Monica:  I’m working on a new book set in three different millennia, in the Maya caves of what is now western Belize. It justifies a lot more “research”—i.e., going back for jungle adventures and margaritas every winter. No complaints here!



TQ:  Thank you for joining us at The Qwillery.





The Girl in the Road

The Girl in the Road
Crown, May 20, 2014
Hardcover and eBook, 336 pages

Stunningly original and wildly inventive, The Girl in the Road melds the influences of Margaret Atwood, Neil Gaiman, and Erin Morgenstern for a dazzling debut.

In a world where global power has shifted east and revolution is brewing, two women embark on vastly different journeys—each harrowing and urgent and wholly unexpected.
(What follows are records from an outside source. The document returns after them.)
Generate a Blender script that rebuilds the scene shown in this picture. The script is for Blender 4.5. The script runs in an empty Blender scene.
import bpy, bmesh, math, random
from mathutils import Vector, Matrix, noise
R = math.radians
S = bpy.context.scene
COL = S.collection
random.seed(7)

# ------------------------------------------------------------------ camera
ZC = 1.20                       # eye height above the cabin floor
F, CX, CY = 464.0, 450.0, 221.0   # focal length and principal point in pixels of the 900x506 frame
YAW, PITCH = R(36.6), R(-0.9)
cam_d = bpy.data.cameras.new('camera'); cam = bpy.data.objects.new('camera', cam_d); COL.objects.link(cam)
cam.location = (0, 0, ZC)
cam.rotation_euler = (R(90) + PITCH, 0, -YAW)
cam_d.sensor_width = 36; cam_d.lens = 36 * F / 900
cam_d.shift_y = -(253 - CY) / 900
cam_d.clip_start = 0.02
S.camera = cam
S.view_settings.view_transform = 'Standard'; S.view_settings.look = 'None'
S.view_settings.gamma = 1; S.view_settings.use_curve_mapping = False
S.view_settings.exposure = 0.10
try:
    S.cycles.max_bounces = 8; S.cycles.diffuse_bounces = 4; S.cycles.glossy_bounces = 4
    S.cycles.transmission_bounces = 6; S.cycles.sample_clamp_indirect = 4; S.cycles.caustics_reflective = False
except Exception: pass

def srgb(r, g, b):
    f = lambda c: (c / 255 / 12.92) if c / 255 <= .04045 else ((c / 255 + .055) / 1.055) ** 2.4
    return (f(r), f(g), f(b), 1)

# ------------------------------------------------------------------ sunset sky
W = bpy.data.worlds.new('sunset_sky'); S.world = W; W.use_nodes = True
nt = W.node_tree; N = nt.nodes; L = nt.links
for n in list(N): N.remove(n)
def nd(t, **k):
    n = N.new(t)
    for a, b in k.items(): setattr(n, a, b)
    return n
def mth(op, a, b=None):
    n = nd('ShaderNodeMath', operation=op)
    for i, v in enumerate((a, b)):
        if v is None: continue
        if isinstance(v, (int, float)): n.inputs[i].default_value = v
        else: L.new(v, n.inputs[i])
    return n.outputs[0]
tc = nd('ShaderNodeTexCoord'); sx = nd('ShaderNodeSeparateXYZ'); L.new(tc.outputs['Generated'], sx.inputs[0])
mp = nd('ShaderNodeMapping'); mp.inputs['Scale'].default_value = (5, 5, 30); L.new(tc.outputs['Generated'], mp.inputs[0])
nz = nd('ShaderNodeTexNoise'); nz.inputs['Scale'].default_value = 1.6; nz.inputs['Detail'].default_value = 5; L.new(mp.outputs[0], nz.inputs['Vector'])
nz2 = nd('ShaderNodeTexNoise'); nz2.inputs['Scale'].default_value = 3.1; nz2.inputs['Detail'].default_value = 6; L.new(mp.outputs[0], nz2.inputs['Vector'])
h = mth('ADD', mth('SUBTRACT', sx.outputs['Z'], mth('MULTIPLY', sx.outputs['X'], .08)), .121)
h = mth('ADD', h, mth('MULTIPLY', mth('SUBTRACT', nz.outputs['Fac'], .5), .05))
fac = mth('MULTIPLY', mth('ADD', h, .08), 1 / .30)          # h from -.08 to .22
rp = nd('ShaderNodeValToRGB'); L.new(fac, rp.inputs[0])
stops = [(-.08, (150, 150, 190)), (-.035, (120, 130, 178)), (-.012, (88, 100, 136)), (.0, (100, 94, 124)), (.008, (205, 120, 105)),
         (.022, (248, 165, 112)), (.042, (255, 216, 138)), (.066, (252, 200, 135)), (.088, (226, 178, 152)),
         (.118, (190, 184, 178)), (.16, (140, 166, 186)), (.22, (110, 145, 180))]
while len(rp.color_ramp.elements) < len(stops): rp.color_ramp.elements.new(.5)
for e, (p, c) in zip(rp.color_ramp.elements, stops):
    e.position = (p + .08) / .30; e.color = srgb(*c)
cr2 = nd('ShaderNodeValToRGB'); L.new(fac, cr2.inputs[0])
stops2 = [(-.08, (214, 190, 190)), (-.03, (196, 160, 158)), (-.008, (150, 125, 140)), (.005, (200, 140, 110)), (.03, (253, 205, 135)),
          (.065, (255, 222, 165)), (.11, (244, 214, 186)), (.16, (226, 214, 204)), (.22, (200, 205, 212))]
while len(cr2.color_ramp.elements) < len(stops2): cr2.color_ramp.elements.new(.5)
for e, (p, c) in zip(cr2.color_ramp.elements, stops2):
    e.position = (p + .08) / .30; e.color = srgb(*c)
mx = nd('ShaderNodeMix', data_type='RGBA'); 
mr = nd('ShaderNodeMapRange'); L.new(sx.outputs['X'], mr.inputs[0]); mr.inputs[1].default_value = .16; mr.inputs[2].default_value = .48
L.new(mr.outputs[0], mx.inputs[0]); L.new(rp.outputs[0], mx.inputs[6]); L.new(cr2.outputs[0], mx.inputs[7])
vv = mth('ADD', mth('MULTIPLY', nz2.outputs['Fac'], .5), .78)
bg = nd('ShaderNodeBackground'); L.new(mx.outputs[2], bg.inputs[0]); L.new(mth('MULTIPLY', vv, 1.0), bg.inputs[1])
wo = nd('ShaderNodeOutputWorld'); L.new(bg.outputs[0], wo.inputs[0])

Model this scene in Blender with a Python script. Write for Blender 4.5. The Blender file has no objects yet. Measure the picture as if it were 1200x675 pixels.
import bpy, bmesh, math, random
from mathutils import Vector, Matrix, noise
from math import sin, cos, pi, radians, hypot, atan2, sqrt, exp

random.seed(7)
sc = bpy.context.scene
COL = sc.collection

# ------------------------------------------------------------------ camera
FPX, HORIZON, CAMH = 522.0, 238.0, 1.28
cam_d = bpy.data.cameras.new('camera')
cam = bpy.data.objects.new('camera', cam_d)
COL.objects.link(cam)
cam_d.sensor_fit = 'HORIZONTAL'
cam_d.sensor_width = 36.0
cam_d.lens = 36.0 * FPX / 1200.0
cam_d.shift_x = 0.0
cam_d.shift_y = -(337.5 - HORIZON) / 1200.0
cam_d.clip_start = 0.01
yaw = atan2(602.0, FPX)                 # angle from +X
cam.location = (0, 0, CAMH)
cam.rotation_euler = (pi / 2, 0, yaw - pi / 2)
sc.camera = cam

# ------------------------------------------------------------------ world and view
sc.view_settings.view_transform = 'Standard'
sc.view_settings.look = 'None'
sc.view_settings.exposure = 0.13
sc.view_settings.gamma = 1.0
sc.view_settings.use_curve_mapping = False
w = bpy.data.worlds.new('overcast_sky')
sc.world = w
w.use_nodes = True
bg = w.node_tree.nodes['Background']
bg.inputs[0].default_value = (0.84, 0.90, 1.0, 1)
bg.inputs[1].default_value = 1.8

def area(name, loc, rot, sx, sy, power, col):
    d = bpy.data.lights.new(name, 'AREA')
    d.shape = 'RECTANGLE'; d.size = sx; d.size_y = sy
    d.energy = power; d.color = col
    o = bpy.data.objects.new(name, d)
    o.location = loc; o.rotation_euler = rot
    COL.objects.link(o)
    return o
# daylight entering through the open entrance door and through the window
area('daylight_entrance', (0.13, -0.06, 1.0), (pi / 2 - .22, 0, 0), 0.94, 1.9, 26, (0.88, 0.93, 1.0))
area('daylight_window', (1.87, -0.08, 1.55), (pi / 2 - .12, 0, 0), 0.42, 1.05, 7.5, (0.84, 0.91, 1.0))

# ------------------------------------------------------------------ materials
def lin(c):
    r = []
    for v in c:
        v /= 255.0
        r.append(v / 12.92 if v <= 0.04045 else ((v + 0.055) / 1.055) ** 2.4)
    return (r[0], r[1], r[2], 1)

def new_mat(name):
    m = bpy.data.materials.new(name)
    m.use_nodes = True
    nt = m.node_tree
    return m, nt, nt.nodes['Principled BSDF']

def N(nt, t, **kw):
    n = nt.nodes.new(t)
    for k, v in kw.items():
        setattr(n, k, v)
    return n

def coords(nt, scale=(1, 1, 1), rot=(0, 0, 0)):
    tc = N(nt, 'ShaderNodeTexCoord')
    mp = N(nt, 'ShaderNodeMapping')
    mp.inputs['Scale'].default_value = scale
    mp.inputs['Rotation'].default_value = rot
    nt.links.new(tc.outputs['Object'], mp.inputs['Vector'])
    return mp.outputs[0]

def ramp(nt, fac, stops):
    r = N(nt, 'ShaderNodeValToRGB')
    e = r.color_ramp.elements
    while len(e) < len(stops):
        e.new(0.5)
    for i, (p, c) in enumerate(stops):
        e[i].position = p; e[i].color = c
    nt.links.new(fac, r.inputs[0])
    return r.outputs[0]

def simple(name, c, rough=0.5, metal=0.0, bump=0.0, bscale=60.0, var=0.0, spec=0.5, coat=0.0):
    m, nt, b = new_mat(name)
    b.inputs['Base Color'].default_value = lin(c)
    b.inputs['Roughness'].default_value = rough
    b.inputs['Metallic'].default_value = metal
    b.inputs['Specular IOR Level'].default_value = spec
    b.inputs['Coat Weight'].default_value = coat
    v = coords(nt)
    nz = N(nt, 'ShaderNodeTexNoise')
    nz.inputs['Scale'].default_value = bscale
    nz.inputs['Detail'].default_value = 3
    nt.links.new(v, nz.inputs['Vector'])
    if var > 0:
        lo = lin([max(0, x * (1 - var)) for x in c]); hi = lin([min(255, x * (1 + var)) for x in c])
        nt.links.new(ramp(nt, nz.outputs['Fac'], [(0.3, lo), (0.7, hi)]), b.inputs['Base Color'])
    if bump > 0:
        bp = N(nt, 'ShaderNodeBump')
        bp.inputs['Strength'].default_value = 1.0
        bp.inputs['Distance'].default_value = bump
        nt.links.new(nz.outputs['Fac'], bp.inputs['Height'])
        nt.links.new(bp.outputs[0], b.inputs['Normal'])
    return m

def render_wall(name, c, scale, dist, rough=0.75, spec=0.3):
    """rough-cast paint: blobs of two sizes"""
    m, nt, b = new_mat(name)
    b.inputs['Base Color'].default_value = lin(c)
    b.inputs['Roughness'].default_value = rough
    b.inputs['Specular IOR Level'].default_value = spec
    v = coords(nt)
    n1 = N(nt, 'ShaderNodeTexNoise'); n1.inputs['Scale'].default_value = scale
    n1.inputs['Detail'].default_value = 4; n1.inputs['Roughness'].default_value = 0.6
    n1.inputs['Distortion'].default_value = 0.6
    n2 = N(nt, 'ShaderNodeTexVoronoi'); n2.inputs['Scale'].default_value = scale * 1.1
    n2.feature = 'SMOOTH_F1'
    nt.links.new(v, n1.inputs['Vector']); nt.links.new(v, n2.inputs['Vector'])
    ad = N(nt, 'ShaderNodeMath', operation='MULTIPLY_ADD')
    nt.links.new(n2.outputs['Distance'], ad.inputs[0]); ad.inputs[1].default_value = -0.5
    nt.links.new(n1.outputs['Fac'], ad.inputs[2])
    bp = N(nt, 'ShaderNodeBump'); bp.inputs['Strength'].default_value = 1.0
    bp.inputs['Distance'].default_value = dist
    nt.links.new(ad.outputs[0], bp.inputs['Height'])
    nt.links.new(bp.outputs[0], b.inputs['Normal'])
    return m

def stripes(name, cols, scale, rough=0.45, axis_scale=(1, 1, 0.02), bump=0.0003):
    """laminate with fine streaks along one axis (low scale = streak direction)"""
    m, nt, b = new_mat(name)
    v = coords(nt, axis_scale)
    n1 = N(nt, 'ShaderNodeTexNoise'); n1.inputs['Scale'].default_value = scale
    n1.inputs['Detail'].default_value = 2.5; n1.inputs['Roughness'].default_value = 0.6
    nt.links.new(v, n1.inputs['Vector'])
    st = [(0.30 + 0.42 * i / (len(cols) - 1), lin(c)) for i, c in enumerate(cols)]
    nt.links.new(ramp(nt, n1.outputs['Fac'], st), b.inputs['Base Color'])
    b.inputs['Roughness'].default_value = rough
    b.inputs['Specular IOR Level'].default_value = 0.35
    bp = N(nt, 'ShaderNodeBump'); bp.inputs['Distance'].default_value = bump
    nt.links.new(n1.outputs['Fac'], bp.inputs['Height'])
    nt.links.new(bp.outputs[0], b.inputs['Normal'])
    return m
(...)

When Meena finds snakebites on her chest, her worst fears are realized: someone is after her and she must flee India. As she plots her exit, she learns of The Trail, an energy-harvesting bridge spanning the Arabian Sea that has become a refuge for itinerant vagabonds and loners on the run. This is her salvation. Slipping out in the cover of night, with a knapsack full of supplies including a pozit GPS system, a scroll reader, and a sealable waterproof pod, she sets off for Ethiopia, the place of her birth.

Meanwhile, Mariama, a young girl in Africa, is forced to flee her home. She joins up with a caravan of misfits heading across the Sahara. She is taken in by Yemaya, a beautiful and enigmatic woman who becomes her protector and confidante. They are trying to reach Addis Abba, Ethiopia, a metropolis swirling with radical politics and rich culture. But Mariama will find a city far different than she ever expected—romantic, turbulent, and dangerous.

As one heads east and the other west, Meena and Mariama’s fates are linked in ways that are mysterious and shocking to the core.

Written with stunning clarity, deep emotion, and a futuristic flair, The Girl in the Road is an artistic feat of the first order: vividly imagined, artfully told, and profoundly moving.





About Monica

Photo by Donald E. Byrne III
Monica Byrne is a writer, traveler, and playwright based in Durham, North Carolina. The Girl in the Road is her first novel.